El liberalismo comunitarista, al realizar la lectura del pensamiento católico a través de su doctrina social, ha pervertido gravemente los términos, señalando que el combate contra el estatismo era un combate en pro de la sociedad. Puede que el error táctico de lemas anarquizantes tipo más sociedad, menos Estado, pueda avalar esta tesis; pero eso son cuestiones tácticas, no teóricas. Es decir, son aplicaciones ―infelices e incorrectas― de la doctrina, pero no la doctrina en sí.

La separación sociedad y política, realizada por el liberalismo comunitarista, es inaceptable para el pensamiento católico. Primeramente, por su concepción anarquizante que ve la política como un mal necesario, cuando en realidad es virtud moral prudencial inseparable de la naturaleza social humana. Además, esta concepción esconde un cierto contractualismo, que sostiene que existe la sociedad cuando los individuos así lo desean, desligándose de ella cuando lo estimen conveniente. Por último, el bien común desaparece, y es confundido con el bien individual o, a lo sumo, con los bienes de los diferentes grupos, sectas, iglesias, comunidades… que integran la falsa sociedad comunitarista, de matriz norteamericana.

En este orden, invocan la subsidiariedad como una especie de arma arrojadiza que le devuelve el poder a los individuos o a la sociedad, privando del mismo a la política. Esto es no sólo incorrecto, sino inmoral. Ciertamente, el poder político puede caer en abusos que tenemos la obligación de resistir.

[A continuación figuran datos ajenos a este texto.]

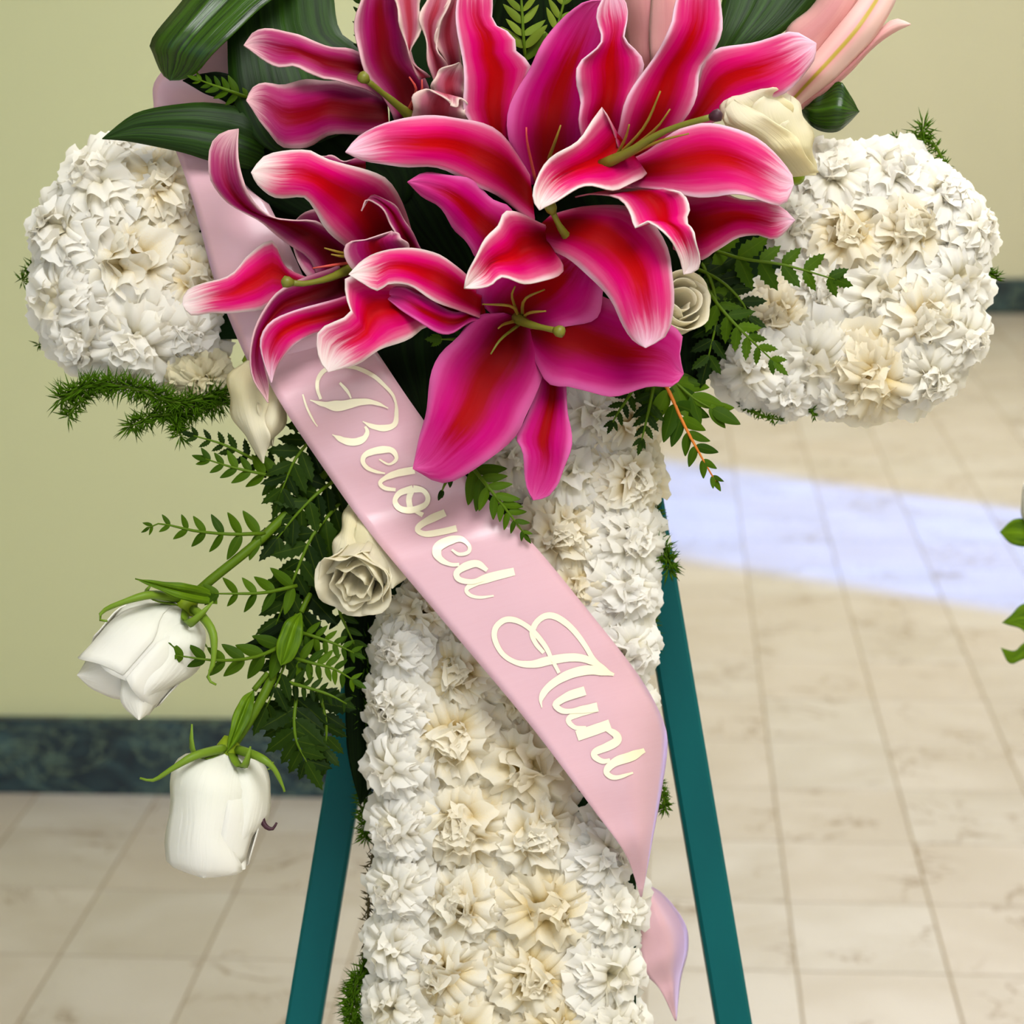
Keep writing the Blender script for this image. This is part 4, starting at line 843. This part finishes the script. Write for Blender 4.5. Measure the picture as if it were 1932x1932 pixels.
frond('leafy fern frond in front of the baseboard beside the bell-shaped rose', [(560, 1310, 4), (555, 1360, 4.8), (560, 1400, 5), (580, 1440, 4.8)], 84, 46, 7, 1, 0, 64, wide=1.2)
frond('leafy fern frond touching the easel leg above the floor', [(600, 1300, 3.5), (612, 1345, 4), (616, 1385, 4.2), (612, 1420, 4)], 64, 40, 6, 1, 0, 62, wide=1.2)
leaf('light green oval leaf in the middle of the cascade', M_LEAF, [(567, 1155), (540, 1172), (524, 1205), (522, 1235), (530, 1256)], [(569, 1155), (572, 1185), (566, 1220), (550, 1246), (530, 1256)], [4.6, 5.6, 5.8, 5.6], 'small_leaf', (585, 1120, 4))
leaf('light green leaf above the bell-shaped rose', M_LEAF, [(478, 1302), (455, 1318), (440, 1350), (432, 1385), (428, 1420)], [(480, 1302), (478, 1335), (468, 1365), (450, 1395), (428, 1420)], [5.4, 6.2, 6.8, 6.8], 'small_leaf', (505, 1270, 5))
leaf('slim green leaf resting on the drooping rose calyx', M_LEAF, [(410, 1120), (370, 1104), (320, 1098), (255, 1092)], [(410, 1140), (360, 1136), (310, 1118), (255, 1092)], [6.6, 8.4, 9.0], 'small_leaf')
leaf('dark pointed leaf left of the oval leaf in the cascade', M_DARK, [(548, 1165), (510, 1185), (480, 1205), (450, 1222)], [(560, 1175), (540, 1215), (500, 1232), (450, 1222)], [4.4, 5, 5.4], 'small_leaf', (575, 1140, 4))
leaf('dark leaf beside the easel leg at baseboard height', M_DARK, [(655, 1150), (648, 1240), (652, 1330), (655, 1420), (680, 1520)], [(760, 1150), (740, 1260), (730, 1350), (722, 1450), (680, 1520)], [-1.5, -1.2, -1.2, -1.6], 'small_leaf')

# plumosus sprays
prg = random.Random(77)
def plumosus(label, pts, nodes, ln, cnt=16, mat=M_NEEDLE, side=None, rad=0.0006):
    path = cr_spline(pts, nodes); base = P(*path[0])
    o = empty('plumosus_sprig', base, label, 'fern', 'fuzzy plumosus sprigs')
    tube('stem', o, M_STEM if mat == M_NEEDLE else mat, [P(*p) for p in path], [0.0012, 0.0006], 6)
    vs, fs = [], []
    for p in path:
        c = P(*p)
        for k in range(cnt):
            a = prg.uniform(0, 6.283)
            dr = RT*math.cos(a)+UP*math.sin(a)+BK*prg.uniform(-.7, .7)
            if side: dr = dr+RT*side[0]-UP*side[1]
            dr.normalize(); L_ = ln*mpp(p[2])*prg.uniform(.55, 1.15); q = c+dr*L_
            s1 = dr.cross(Vector((.3, .5, .8))).normalized(); s2 = dr.cross(s1); b = len(vs)
            m_ = c+dr*L_*0.45
            vs += [c-base, m_+s1*rad-base, m_-s1*rad*0.5+s2*rad*.87-base, m_-s1*rad*.5-s2*rad*.87-base, q-base]
            fs += [(b, b+1, b+2), (b, b+2, b+3), (b, b+3, b+1), (b+4, b+2, b+1), (b+4, b+3, b+2), (b+4, b+1, b+3)]
    n_ = link('needles', mesh('needles', vs, fs), mat, o); n_['kind'] = 'stuff'
    return o
plumosus('long fuzzy plumosus spray hanging under the green-wall arm', [(420, 740, 1), (340, 760, 2.5), (260, 735, 3), (180, 725, 3), (115, 752, 3)], 30, 42, 22)
plumosus('short fuzzy plumosus spray below the long one', [(420, 760, 1), (350, 780, 2), (290, 785, 2.4), (245, 805, 2.4)], 18, 36, 20)
plumosus('short plumosus tuft drooping from the long spray', [(330, 765, 1.5), (332, 795, 2.2), (340, 822, 2.2)], 7, 30, 20)
plumosus('plumosus tuft at the free end of the long spray', [(180, 725, 2), (140, 770, 2.8), (128, 785, 2.8)], 7, 30, 18)
plumosus('plumosus tips sticking out beyond the outer rim of the green-wall arm', [(110, 500, -2), (70, 500, -1.5), (42, 530, -1.5)], 6, 26, 12)
plumosus('small plumosus tip at the lower outer rim of the green-wall arm', [(120, 640, -2), (90, 642, -1.5), (74, 650, -1.5)], 4, 20, 10)
plumosus('plumosus tuft standing above the marble-floor arm', [(1740, 330, -1), (1742, 290, -.5), (1738, 255, -.5), (1742, 240, -.5)], 8, 36, 20)
plumosus('plumosus wisp lying along the top of the marble-floor arm', [(1790, 330, -1), (1760, 270, -.5), (1710, 260, -.5), (1690, 258, -.5)], 7, 18, 12)
plumosus('plumosus tips at the end of the marble-floor arm before the baseboard', [(1840, 500, -2), (1862, 515, -1.5), (1878, 525, -1.5)], 6, 24, 14)
plumosus('plumosus crumbs under the marble-floor arm', [(1400, 765, 0), (1440, 785, .5), (1470, 792, .5)], 6, 16, 12)
plumosus('dark plumosus speck under the middle of the marble-floor arm', [(1530, 760, 0), (1532, 775, .5), (1536, 785, .5)], 4, 14, 12)
plumosus('plumosus tuft at the upright edge below the blue daylight', [(1220, 1010, -1), (1240, 1025, 0), (1262, 1060, 0), (1262, 1075, 0)], 9, 34, 22)
plumosus('dark plumosus tip in front of the blue daylight', [(1225, 950, -1), (1240, 965, -.5), (1243, 990, -.5)], 5, 20, 12)
plumosus('plumosus patch between the upright and the teal leg, upper', [(1215, 1140, -2), (1225, 1180, -1.5), (1228, 1220, -1.5)], 9, 28, 24)
plumosus('plumosus patch beside the ribbon fold', [(1235, 1470, -2), (1250, 1500, -1.5), (1255, 1525, -1.5)], 7, 24, 20)
plumosus('plumosus clump at the bottom beside the teal leg', [(700, 1820, -1.5), (675, 1850, -1), (665, 1890, -1), (668, 1945, -1)], 16, 36, 26)
plumosus('dry plumosus wisp along the lower edge of the upright', [(705, 1600, -2), (698, 1660, -1.5), (694, 1730, -1.5), (690, 1800, -1.5)], 16, 22, 7, M_NEEDLED)
plumosus('plumosus strip in the shade behind the teal leg', [(700, 1380, -3), (690, 1440, -2.6), (688, 1500, -2.6), (690, 1580, -2.6)], 18, 30, 24)
plumosus('dark plumosus strip under the ruffled rose', [(705, 1180, -2), (690, 1240, -1.6), (694, 1300, -1.6), (690, 1370, -1.6)], 16, 34, 26)

# ------------------------------------------------------------------ neighbouring arrangement, cut by the frame
nb = empty('leafy_stem', P(1990, 1420, -28), 'leafy green sprig entering at the frame edge over the marble floor', 'leaves')
tube('stem', nb, M_STEM, px_path([(2010, 1500, -28), (1975, 1300, -28), (1962, 1150, -28), (1965, 1000, -28), (1985, 880, -28)], 16), 0.002, 7)
loft('leaf', nb, M_LEAF, [(1965, 1010), (1940, 982), (1912, 980), (1886, 1004)], [(1968, 1022), (1940, 1032), (1908, 1026), (1886, 1004)], [-28, -27, -26.5], ruffle=0)
loft('leaf', nb, M_LEAF, [(1965, 1150), (1945, 1138), (1925, 1142), (1908, 1160), (1890, 1175)], [(1968, 1200), (1945, 1200), (1925, 1186), (1905, 1180), (1890, 1175)], [-28, -27, -26.5], ruffle=0)
loft('leaf', nb, M_LEAF, [(1972, 1200), (1945, 1205), (1928, 1216), (1914, 1228), (1888, 1222)], [(1972, 1240), (1950, 1240), (1930, 1244), (1905, 1252), (1888, 1222)], [-28, -27, -26.5], ruffle=0)
rose('rose_bud', 'white bud at the frame edge above the leafy sprig', (1975, 1010, -27), (1952, 900, -26), 78, -0.2, M_ROSE, 21, [(1985, 1060, -28), (1980, 1030, -27.5), (1975, 1010, -27)], sepals=3, inner=4, group=None)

Pero la resistencia no puede implicar un traspaso bipolar esquizofrénico del poder entre grupos que acaben desgarrando la unidad social en nombre de las identidades concretas grupales.

Así, tenemos el deber de purificar la subsidiariedad de contaminaciones modernas que la perviertan, que ahonden en el mal que nos acecha y corrompen el legado de la doctrina católica, único remedio para salir de la crisis moderna.